→ DATA BLOCK

## Begin

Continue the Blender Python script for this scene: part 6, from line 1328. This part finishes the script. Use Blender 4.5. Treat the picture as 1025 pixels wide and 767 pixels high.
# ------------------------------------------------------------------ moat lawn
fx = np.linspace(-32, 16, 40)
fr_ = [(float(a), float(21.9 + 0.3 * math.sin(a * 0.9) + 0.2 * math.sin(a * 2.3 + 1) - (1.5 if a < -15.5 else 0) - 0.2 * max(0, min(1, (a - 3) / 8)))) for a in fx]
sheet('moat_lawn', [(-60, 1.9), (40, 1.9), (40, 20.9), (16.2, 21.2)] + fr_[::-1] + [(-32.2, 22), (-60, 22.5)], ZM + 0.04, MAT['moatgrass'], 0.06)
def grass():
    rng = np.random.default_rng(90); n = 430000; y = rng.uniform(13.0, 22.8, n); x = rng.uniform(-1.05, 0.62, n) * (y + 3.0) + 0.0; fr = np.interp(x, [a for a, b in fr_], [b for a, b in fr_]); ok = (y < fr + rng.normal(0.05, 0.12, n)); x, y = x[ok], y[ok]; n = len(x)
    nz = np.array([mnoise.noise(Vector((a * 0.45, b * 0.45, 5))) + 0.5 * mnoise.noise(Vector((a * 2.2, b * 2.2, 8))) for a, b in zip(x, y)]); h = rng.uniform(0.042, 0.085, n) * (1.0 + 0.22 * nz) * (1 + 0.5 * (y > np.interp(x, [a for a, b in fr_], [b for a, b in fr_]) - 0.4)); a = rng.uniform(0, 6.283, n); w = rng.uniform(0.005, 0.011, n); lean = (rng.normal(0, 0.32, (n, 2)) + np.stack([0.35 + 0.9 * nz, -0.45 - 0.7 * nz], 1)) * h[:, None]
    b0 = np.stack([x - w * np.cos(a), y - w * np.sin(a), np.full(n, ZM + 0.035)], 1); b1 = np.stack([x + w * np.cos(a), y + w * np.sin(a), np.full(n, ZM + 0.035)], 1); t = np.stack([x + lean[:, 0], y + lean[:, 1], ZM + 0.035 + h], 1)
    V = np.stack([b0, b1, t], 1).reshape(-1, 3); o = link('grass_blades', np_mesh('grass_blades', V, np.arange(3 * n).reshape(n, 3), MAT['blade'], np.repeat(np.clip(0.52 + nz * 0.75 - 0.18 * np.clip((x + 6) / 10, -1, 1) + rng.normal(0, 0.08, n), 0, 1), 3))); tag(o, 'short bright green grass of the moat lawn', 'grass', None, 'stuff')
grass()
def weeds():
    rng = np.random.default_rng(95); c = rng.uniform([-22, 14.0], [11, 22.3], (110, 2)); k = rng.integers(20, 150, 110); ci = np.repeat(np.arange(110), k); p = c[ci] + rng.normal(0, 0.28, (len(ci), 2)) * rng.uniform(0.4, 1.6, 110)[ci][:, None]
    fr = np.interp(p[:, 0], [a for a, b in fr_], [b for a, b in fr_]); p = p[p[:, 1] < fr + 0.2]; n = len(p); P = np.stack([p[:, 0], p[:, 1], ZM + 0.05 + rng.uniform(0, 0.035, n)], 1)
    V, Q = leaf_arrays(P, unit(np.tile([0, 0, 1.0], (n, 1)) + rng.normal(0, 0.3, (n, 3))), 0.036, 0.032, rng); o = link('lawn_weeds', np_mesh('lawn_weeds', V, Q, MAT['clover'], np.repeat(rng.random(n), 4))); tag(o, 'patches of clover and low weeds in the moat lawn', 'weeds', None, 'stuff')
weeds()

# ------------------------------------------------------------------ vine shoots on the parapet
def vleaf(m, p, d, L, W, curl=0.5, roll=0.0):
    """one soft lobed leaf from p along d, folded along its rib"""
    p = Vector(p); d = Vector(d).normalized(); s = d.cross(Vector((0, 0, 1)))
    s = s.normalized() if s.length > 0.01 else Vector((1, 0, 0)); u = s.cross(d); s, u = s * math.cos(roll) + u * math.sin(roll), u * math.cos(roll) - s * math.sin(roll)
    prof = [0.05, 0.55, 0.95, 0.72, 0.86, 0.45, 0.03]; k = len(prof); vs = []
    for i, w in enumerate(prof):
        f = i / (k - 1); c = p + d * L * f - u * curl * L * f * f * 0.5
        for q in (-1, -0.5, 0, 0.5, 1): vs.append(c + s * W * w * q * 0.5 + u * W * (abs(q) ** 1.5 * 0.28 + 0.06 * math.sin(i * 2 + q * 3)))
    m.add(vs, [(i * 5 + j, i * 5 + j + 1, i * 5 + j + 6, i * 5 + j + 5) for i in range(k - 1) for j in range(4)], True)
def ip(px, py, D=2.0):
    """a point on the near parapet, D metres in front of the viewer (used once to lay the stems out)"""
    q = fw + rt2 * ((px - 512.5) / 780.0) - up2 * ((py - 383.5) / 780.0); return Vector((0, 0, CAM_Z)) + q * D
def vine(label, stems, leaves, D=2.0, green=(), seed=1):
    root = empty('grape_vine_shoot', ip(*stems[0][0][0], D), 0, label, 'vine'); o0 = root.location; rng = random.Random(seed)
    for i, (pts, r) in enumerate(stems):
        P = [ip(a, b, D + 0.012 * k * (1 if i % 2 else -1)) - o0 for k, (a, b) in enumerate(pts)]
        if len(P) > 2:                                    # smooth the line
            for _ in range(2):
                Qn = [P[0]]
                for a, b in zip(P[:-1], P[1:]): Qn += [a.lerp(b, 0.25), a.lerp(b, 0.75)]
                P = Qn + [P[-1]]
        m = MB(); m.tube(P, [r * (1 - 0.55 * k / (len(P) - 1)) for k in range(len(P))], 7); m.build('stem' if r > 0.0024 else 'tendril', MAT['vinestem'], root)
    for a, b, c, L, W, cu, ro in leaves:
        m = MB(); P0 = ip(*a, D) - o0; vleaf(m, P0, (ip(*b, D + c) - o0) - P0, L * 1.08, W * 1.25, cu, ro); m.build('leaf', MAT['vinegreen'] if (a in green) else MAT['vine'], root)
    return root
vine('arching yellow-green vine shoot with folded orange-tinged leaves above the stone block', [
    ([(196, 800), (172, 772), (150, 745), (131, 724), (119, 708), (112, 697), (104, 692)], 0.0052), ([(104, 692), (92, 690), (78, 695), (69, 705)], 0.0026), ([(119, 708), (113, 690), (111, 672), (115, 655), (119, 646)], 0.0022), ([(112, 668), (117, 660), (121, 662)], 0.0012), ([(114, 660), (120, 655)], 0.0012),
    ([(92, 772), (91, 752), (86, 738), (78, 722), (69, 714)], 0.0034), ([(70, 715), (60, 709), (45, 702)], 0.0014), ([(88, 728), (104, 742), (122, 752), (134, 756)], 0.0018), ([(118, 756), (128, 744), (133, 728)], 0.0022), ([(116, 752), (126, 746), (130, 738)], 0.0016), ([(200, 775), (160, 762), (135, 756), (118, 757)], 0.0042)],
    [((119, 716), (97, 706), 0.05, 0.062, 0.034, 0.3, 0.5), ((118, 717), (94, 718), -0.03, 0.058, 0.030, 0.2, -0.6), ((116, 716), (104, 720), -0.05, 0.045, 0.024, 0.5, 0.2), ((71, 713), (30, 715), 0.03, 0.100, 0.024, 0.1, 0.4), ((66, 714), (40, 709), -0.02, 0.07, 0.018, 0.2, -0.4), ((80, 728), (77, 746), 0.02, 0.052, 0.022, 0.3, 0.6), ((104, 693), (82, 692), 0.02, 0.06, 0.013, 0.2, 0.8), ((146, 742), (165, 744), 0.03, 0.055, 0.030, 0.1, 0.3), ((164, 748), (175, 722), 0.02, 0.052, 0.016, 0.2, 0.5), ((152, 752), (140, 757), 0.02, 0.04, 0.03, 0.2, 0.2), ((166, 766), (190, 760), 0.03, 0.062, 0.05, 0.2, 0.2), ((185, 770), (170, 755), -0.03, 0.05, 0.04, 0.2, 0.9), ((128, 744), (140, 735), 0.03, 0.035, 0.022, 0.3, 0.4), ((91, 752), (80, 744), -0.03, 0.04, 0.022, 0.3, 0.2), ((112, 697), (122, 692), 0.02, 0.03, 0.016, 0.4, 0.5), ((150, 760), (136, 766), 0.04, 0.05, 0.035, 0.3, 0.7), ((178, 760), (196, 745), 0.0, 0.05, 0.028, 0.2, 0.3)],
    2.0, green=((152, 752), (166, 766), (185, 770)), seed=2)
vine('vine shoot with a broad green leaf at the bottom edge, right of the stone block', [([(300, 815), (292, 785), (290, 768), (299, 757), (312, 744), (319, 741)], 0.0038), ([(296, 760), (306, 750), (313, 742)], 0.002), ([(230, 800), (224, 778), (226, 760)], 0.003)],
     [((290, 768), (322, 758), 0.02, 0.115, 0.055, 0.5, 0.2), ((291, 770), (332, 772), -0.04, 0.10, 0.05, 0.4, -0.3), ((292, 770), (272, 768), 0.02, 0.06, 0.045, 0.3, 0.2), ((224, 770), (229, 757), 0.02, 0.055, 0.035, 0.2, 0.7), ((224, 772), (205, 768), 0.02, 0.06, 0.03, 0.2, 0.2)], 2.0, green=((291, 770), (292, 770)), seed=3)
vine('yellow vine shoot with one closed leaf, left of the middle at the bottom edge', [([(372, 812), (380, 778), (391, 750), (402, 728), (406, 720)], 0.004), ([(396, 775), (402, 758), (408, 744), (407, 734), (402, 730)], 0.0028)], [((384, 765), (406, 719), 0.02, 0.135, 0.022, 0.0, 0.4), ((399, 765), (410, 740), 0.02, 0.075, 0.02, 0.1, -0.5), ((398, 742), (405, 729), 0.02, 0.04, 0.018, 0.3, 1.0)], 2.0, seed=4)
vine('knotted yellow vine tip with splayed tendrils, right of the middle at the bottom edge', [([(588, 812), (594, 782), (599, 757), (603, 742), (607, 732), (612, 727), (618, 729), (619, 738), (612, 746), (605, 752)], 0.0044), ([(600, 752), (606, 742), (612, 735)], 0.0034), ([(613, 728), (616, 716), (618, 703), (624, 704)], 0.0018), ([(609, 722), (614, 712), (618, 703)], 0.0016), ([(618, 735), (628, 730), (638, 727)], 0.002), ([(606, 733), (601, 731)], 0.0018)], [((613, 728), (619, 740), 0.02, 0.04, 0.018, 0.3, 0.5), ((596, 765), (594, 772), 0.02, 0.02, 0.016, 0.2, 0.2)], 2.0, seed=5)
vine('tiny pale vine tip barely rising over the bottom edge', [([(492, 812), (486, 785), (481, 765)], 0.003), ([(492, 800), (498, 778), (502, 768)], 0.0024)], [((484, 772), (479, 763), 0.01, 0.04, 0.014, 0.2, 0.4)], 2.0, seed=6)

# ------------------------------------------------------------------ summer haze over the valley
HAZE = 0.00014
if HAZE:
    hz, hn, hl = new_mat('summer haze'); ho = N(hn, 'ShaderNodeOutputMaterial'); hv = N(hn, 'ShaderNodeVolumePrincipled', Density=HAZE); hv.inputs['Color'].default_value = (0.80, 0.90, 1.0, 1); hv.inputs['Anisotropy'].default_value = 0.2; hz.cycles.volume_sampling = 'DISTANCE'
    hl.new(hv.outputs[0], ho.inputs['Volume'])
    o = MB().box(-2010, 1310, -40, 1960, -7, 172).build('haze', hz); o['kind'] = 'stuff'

## End

→ WHAT THE TASK ASKS
Select all lines in the listing above where the word "from" appears, and show them.

→ OUTPUT OF THE TASK
Continue the Blender Python script for this scene: part 6, from line 1328. This part finishes the script. Use Blender 4.5. Treat the picture as 1025 pixels wide and 767 pixels high.
    """one soft lobed leaf from p along d, folded along its rib"""